Artlandish was one of 24 Columbia exhibits featured in this weekend’s Artrageous gallery crawl. This was the fourth and final Artrageous event of the year, and the only one to span the entire weekend. In addition to art viewing and sales, the event included live music, demonstrations and receptions Friday night.

The Catacombs featured more than 40 local artists peddling homemade merchandise such as jewelry, jams, woodwork and photography. Lisa Bartlett, owner of Artlandish, said most of the artists have separate full-time jobs. A few make their living by selling their work to local vendors and on websites such as or by taking advantage of art fairs throughout the year.

Artist Michael Harper said he expected to make about $80 or $90 over the weekend. He sells his jewelry and woodwork online, in the Artlandish Gallery and at the Columbia Area Senior Center.

“I probably sell the stuff too cheap, but I like giving people a good deal,” Harper said. “It’s a hobby, and I get to act like an artist here.”
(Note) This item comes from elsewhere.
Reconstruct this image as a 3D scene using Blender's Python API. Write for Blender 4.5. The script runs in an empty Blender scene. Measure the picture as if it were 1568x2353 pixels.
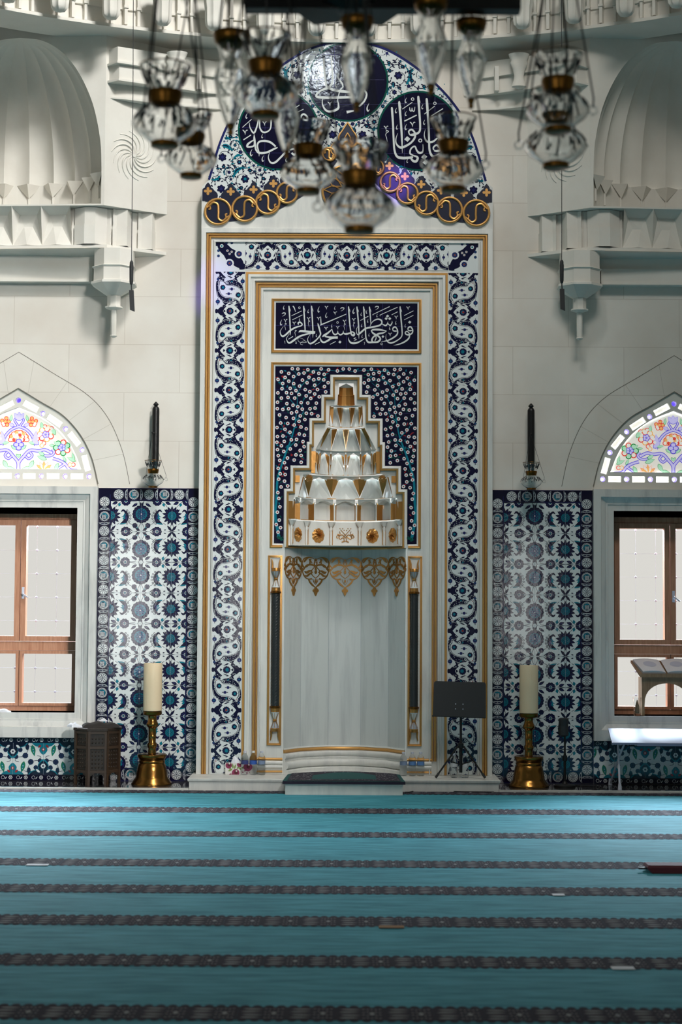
import bpy, bmesh, math, random
from mathutils import Vector, Matrix
from mathutils.geometry import tessellate_polygon
random.seed(7)
PI = math.pi
scene = bpy.context.scene
COL = scene.collection

# ------------------------------------------------------------------ camera
F_PX, CX, CY = 4000.0, 784.0, 1176.5          # focal length in pixels of the 1568x2353 frame
ROLL, DIST, EYE = math.radians(0.33), 16.33, 1.645
VPX, VPY = 793.0, 1400.0                      # where the viewing direction along +y meets the frame
def _basis():
    u, v = VPX - CX, VPY - CY
    c, s = math.cos(ROLL), math.sin(ROLL)
    u1, v1 = u*c + v*s, -u*s + v*c
    p = math.atan2(v1, F_PX); yaw = math.atan2(u1, math.hypot(F_PX, v1))
    fw = Vector((-math.sin(yaw)*math.cos(p), math.cos(yaw)*math.cos(p), math.sin(p)))
    r = Vector((math.cos(yaw), math.sin(yaw), 0.0))
    return fw, r, r.cross(fw)
FW, RT, UP = _basis()
def ray(px, py):
    u, v = px - CX, py - CY
    c, s = math.cos(ROLL), math.sin(ROLL)
    return FW*F_PX + RT*(u*c + v*s) - UP*(-u*s + v*c)
def at(px, py, y=0.0):
    """world point in the vertical plane y seen at a pixel of the photograph"""
    d = ray(px, py); t = (y + DIST)/d.y
    return Vector((d.x*t, y, EYE + d.z*t))
def on_floor(px, py, z=0.0):
    d = ray(px, py); t = (z - EYE)/d.z
    return Vector((d.x*t, -DIST + d.y*t, z))
def Z(py, y=0.0): return at(794.5, py, y).z
def X(px, py, y=0.0): return at(px, py, y).x

cam_d = bpy.data.cameras.new('camera'); cam = bpy.data.objects.new('camera', cam_d); COL.objects.link(cam)
c_, s_ = math.cos(ROLL), math.sin(ROLL)
ax, ay = RT*c_ + UP*s_, -RT*s_ + UP*c_
m3 = Matrix((ax, ay, -FW)).transposed()
cam.matrix_world = Matrix.Translation((0, -DIST, EYE)) @ m3.to_4x4()
cam_d.sensor_fit = 'VERTICAL'; cam_d.sensor_height = 36.0; cam_d.lens = F_PX/2353*36.0
cam_d.clip_start = 0.05; cam_d.clip_end = 200
cam_d.dof.use_dof = True; cam_d.dof.focus_distance = DIST; cam_d.dof.aperture_fstop = 3.0
scene.camera = cam

# ------------------------------------------------------------------ world, light, exposure
vs = scene.view_settings
vs.view_transform = 'Standard'; vs.look = 'None'; vs.gamma = 1.0; vs.use_curve_mapping = False
vs.exposure = 0.0
w = bpy.data.worlds.new('overcast_daylight'); scene.world = w; w.use_nodes = True
bg = w.node_tree.nodes['Background']
bg.inputs[0].default_value = (0.98, 0.96, 0.90, 1); bg.inputs[1].default_value = 0.72

def area(name, loc, target, sx, sy, power, col=(1, 1, 1), spread=180):
    l = bpy.data.lights.new(name, 'AREA'); l.shape = 'RECTANGLE'; l.size = sx; l.size_y = sy
    l.energy = power; l.color = col; l.spread = math.radians(spread)
    o = bpy.data.objects.new(name, l); COL.objects.link(o); o.location = loc
    o.rotation_euler = (Vector(target) - Vector(loc)).to_track_quat('-Z', 'Y').to_euler()
    return o
def spot(name, loc, target, power, col, deg, blend=0.6, size=0.05):
    l = bpy.data.lights.new(name, 'SPOT'); l.energy = power; l.color = col; l.spot_size = math.radians(deg)
    l.spot_blend = blend; l.shadow_soft_size = size
    o = bpy.data.objects.new(name, l); COL.objects.link(o); o.location = loc
    o.rotation_euler = (Vector(target) - Vector(loc)).to_track_quat('-Z', 'Y').to_euler()
    return o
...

Another craftsman, Catacombs first-timer Kevin Gibbs, hopes to parlay his knowledge of creating and selling into an artist workshop and apprenticeship program. After Gibbs lost his job at Hennessy and Sons Music when the company went out of business, he began crafting didgeridoos, a wind instrument, and selling them on his porch and in drum circles.

Artrageous was free, but Gibbs and his fellow artists hoped patrons brought their pocketbooks anyway.

“Some buy for artwork, some buy for healing power and some so they can participate in drum circles,” Gibbs said of his roughly $80 instruments. “But not everyone knows they need a didgeridoo until they see it.”